Declaring Jerusalem the Capital of Israel: The Destruction or Building of True Peace?

By: Daniel Roth

December 19, 2017

Jerusalem as Israel's Capital: Smart Politics or Provocation?

Jerusalem can be literally translated as I’r shalem–the City of Peace, or more accurately, of completeness and connectedness. As the psalmist writes, “Jerusalem, thou art builded as a city that is connected together” (Psalms 122:3). However, in the wake of President Trump’s recent declaration that Jerusalem is the capital of Israel, the city of connectedness and peace has become once again the source of division and conflict.

For me the question lies in whether this declaration just added one more nail into the coffin of the two-state solution, or perhaps not. The "perhaps not" glimpse of optimism does not come from political conspiracy theories such as this declaration being the carrot before the stick of a forced U.S.-Saudi led peace agreement, but rather from a much deeper religious perspective.

It is possible that Trump’s political incorrectness may have forced the elephant in the room, or, in this case, the “mountain” in the divided land, to finally be acknowledged and discussed. So often, moments of despair and conflict breed creativity and "out of the coffin" thinking.

One direction of creative thinking would be to include more voices of religious peacebuilders into the peace process and not leave it solely in the hands of politicians, whether in Jerusalem, Ramallah, or Washington. The religious peacebuilder does not seek to solve the problems through maps, weapons, and money, but rather to reconcile the opposing sides and transform their relationship and identities through texts, legends, and meaning making.

A good example of such a legend is the ancient story of the two brothers and the founding of Jerusalem, which goes more or less as follows:

“Long ago lived two brothers who shared a field whose crops they used to divide equally. One brother was a bachelor; the other a married man with many children. Once, during the harvest, each of them felt pity for the other. The bachelor was worried that his brother did not have enough to feed his household while the married man had concern for his brother’s solitude. In the dark of the night each of them would carry some sheaves of produce to the other’s house, and in the morning each would be astonished to discover that their own supplies had not diminished. This went on for several days and nights until the two met tearfully during one of their nocturnal errands. At that point, it was decreed from above that this was the place upon which it would be fitting to establish God’s Holy Temple.” 
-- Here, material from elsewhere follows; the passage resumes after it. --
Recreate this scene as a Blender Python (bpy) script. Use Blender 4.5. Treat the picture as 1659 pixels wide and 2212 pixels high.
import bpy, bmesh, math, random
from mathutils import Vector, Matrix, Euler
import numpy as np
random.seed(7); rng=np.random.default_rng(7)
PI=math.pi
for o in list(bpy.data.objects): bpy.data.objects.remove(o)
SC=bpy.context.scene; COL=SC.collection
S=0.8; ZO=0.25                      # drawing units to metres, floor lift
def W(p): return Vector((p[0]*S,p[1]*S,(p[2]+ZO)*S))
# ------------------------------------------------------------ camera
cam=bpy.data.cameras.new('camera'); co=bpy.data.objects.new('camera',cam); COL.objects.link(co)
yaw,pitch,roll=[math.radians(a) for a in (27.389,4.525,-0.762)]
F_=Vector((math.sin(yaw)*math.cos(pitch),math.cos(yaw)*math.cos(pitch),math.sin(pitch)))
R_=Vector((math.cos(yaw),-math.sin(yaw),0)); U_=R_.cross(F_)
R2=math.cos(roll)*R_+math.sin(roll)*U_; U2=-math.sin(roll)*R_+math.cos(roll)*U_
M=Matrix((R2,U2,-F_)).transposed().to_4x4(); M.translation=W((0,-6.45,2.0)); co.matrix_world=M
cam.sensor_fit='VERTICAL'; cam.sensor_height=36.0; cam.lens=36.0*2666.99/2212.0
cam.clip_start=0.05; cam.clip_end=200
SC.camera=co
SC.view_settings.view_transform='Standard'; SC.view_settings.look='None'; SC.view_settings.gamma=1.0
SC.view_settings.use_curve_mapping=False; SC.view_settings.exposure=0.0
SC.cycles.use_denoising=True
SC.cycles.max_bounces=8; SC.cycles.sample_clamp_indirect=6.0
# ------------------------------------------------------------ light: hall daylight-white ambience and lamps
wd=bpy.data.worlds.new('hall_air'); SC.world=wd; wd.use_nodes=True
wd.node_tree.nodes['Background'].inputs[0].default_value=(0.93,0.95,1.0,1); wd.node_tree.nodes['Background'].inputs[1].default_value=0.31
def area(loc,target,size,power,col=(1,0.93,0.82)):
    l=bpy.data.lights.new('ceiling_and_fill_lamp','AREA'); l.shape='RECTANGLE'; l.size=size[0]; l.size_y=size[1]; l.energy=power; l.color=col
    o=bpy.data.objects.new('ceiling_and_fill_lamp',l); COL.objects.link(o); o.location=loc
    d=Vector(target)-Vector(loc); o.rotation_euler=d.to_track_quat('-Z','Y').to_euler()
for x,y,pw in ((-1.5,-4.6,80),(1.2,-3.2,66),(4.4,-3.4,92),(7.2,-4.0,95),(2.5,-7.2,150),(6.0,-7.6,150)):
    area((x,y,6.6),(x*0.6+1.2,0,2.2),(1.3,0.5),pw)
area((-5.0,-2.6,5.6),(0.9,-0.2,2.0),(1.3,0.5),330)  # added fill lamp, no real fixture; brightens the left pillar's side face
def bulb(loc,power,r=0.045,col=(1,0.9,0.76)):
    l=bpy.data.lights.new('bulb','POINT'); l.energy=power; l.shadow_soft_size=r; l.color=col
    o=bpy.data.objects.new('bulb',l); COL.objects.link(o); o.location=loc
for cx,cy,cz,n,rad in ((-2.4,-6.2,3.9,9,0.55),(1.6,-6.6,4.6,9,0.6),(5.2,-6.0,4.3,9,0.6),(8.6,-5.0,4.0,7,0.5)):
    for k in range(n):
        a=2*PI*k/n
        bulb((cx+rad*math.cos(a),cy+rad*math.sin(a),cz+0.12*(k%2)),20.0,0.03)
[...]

This well-known legend about Jerusalem, which promotes the values of unilateral acts of kindness and brotherly love, is often referred to as an ancient Jewish legend found in the Talmud. However, if you search for it there you won’t find it. This led Professor Eliezer Segal to research the source of the story. He discovered that it is not an ancient Jewish legend at all, but rather an ancient Palestinian midrash (or legend) that was adopted by Judaism in the mid-nineteenth century.

Pointing this out could lead Israelis and Palestinians to have something new to fight over–the very legend of Jerusalem and brotherly love. Is the story only about two Jews or two Muslims, or perhaps two Christians? However, this can also be an important opportunity and offer a glimpse of hope.

If we can learn to share such a story, expanding our own identities to allow for the identities of the two brothers to be all those who love and feel connected to Jerusalem and the mountain, then perhaps one day the ancient legend can become a reality. If we can’t expand the identities and share the story, and each side continues to claim it as exclusively their own, no politician can solve the tension between them. The conflict between the various brothers on the mountain is not due to the lack of physical space on the mountain, but the lack of space in their identities to allow in the other to exist and be respected and perhaps one day even be embraced and loved as a brother.

Today, these two brothers stay on their respective sides of the mountain and almost exclusively meet only when they are fighting over who it belongs to. There is therefore a great need for trusted third-party peacebuilders to go back and forth between them to help translate to each side the narratives and religious legends to the other and reconcile between them. Such peacebuilders are not going to be the U.S. president—not this one, not the previous ones, and probably not the future ones, since their definition of peace is to bring the brothers to finally divide up the mountain, or rule in favor of one side or the other as the sole owner. Rather, these trusted peacebuilders are translators of meaning and narrative who seek to bring the brothers to one night meet and embrace and declare Jerusalem a city that truly belongs to the their shared God of Abraham.